Depuis son départ à Aujargues et en raison de son grand âge, je n’avais plus de contacts mais j’ai eu le plaisir d’échanger avec lui, de façon épistolaire ou lors de rencontres, pendant de nombreuses années où il vivait encore à Montpellier. Notre première entrevue date en fait de 1983, lorsque je l’ai sollicité – grâce à la sympathique intercession de M. et Mme Debernard, les célèbres libraires de la librairie Molière – pour présenter l’éditorial du 2e numéro de la revue que je venais de fonder, La Voix Domitienne. C’est avec émotion que je retrouve son visage de prophète sur la photo, remontant à près de quarante ans, qui accompagnait l’édito et que je relis ce qu’il écrivait alors sous le titre Écrire au pays. Non seulement ce sujet semblait l’incarnation même de la personnalité intime et attachante de son auteur mais en plus il visait particulièrement juste puisque cela constituait l’une des motivations premières qui m’avait poussé à créer La Voix Domitienne. Il l’avait bien compris et je pense que notre sympathie intellectuelle réciproque trouvait là sa source…
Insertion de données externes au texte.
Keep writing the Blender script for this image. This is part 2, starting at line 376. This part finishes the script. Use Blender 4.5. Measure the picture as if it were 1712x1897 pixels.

Frédéric-Jacques Temple, à cette époque, venait de publier son roman Un cimetière indien et il eut alors la gentille attention de m’en offrir un exemplaire dédicacé. Juste retour des choses, dans ce même numéro 2 de la revue, je proposais une critique de ce livre. Voici quelques lignes de ce que j’écrivais :
« Il paraît difficile de parler objectivement du roman de F.-J. Temple… C’est un livre indéfinissable, à cause de l’impression envoûtante qu’il laisse, de l’atmosphère onirique qu’il distille, de la quête intense et irraisonnée de l’enfance et de l’équilibre qu’il entreprend… de l’amour enraciné, quasi mystique, du pays – du ‘’centre du monde’’ – qu’il clame… Si j’étais obligé de caractériser le roman par un qualificatif et un seul, je crois bien que j’userais de l’adjectif ‘’tellurique’’ tant cette sensibilité s’exacerbe autour de la terre natale sans cesse recherchée, fut-ce au travers d’un ‘’vieux rêve américain’’ et de contrées sauvages teintées de romantisme. (…) »
Dès que Frédéric-Jacques Temple eut reçu La Voix Domitienne, il m’appela et, avec une émotion perceptible dans la voix, me dit : « Vous êtes le premier à utiliser le qualificatif de ‘’tellurique’’ pour parler d’Un cimetière indien. Je n’avais pas pensé à ce mot mais il est d’une profonde justesse. Je vois que vous m’avez bien lu et j’en suis touché… ».